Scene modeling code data

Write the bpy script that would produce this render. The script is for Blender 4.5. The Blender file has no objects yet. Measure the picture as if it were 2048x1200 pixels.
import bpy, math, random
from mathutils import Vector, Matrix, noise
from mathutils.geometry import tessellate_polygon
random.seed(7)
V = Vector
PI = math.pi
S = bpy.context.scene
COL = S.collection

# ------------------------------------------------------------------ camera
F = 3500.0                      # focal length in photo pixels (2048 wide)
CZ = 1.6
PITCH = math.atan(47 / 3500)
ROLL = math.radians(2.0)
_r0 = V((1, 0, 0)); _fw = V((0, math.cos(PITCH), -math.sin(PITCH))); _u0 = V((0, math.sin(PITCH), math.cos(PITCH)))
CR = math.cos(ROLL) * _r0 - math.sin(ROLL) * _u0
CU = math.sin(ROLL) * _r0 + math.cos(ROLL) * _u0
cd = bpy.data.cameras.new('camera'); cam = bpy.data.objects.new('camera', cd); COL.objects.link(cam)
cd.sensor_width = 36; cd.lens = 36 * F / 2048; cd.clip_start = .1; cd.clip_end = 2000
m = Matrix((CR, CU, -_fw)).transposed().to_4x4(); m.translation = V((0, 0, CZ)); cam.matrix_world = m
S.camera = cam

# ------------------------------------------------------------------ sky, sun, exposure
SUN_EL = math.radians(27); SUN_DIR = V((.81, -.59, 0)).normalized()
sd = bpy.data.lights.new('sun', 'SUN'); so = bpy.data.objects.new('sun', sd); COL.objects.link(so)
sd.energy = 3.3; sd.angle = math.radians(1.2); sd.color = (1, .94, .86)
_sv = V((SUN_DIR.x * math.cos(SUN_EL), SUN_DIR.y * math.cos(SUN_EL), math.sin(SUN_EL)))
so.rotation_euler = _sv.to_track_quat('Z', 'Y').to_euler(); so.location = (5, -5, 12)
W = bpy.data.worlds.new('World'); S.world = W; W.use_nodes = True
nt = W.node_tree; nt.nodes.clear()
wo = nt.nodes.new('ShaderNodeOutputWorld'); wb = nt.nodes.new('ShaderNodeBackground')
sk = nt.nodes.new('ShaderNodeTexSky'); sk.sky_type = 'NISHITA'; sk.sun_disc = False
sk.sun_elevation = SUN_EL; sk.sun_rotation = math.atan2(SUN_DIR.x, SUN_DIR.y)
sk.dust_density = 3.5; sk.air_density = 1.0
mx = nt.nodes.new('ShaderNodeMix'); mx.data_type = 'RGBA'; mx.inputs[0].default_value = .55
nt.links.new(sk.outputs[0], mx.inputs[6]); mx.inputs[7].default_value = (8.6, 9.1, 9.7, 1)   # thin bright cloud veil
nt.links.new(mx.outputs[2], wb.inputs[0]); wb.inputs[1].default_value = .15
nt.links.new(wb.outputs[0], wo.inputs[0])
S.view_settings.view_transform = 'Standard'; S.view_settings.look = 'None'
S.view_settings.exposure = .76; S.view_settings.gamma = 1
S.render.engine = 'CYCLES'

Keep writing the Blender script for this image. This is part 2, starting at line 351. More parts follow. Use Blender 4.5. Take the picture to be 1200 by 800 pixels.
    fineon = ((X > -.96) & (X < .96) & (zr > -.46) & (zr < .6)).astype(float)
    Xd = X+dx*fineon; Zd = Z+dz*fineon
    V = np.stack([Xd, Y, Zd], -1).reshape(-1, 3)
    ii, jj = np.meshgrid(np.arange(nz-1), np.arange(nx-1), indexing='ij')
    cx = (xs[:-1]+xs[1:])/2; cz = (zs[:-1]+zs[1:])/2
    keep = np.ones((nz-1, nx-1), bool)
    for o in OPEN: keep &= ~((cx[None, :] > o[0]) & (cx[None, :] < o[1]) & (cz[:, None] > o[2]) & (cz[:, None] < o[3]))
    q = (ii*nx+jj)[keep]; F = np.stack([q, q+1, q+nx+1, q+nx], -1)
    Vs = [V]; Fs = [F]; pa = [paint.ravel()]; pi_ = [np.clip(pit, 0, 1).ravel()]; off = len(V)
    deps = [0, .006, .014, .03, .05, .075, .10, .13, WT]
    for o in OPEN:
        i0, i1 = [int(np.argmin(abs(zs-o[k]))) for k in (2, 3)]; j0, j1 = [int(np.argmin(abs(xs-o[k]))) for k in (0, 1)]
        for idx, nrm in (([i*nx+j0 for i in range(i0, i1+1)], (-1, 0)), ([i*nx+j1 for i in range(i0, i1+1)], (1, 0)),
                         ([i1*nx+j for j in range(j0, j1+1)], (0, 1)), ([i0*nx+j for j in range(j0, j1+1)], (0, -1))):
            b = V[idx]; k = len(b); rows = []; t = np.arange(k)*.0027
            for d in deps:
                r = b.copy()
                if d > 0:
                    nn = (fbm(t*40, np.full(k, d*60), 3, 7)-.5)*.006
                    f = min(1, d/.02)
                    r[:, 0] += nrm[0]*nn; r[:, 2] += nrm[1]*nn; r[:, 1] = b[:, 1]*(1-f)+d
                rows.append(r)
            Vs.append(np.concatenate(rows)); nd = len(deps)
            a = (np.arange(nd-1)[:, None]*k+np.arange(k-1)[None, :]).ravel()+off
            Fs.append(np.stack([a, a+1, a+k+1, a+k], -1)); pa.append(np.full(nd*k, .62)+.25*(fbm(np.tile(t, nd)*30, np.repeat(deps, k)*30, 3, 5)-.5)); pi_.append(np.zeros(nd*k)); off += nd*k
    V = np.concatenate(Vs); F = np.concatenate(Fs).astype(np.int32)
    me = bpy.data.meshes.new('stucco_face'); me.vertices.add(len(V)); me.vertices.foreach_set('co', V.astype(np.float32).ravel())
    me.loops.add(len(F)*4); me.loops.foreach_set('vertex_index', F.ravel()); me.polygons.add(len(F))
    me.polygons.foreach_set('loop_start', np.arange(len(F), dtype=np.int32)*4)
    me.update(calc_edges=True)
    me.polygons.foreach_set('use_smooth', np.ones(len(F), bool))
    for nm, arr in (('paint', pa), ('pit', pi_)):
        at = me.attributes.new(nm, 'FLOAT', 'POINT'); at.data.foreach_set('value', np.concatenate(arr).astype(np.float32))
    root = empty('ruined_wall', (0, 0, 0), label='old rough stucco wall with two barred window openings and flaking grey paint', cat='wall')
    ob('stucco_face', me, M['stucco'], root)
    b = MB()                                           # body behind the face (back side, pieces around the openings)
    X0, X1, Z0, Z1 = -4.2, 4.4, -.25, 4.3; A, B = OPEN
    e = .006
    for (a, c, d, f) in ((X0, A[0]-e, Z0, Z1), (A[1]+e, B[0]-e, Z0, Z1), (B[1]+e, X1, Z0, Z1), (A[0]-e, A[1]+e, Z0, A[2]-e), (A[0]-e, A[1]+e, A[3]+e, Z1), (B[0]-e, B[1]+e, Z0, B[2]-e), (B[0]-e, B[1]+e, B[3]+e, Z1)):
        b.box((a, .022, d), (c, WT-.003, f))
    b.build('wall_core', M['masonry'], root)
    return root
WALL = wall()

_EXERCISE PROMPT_
Reproduce the entries exactly, starting at their first line and stopping after the line with "COL = S.collection".

_WRITTEN ANSWER_
Write the bpy script that would produce this render. The script is for Blender 4.5. The Blender file has no objects yet. Measure the picture as if it were 2048x1200 pixels.
import bpy, math, random
from mathutils import Vector, Matrix, noise
from mathutils.geometry import tessellate_polygon
random.seed(7)
V = Vector
PI = math.pi
S = bpy.context.scene
COL = S.collection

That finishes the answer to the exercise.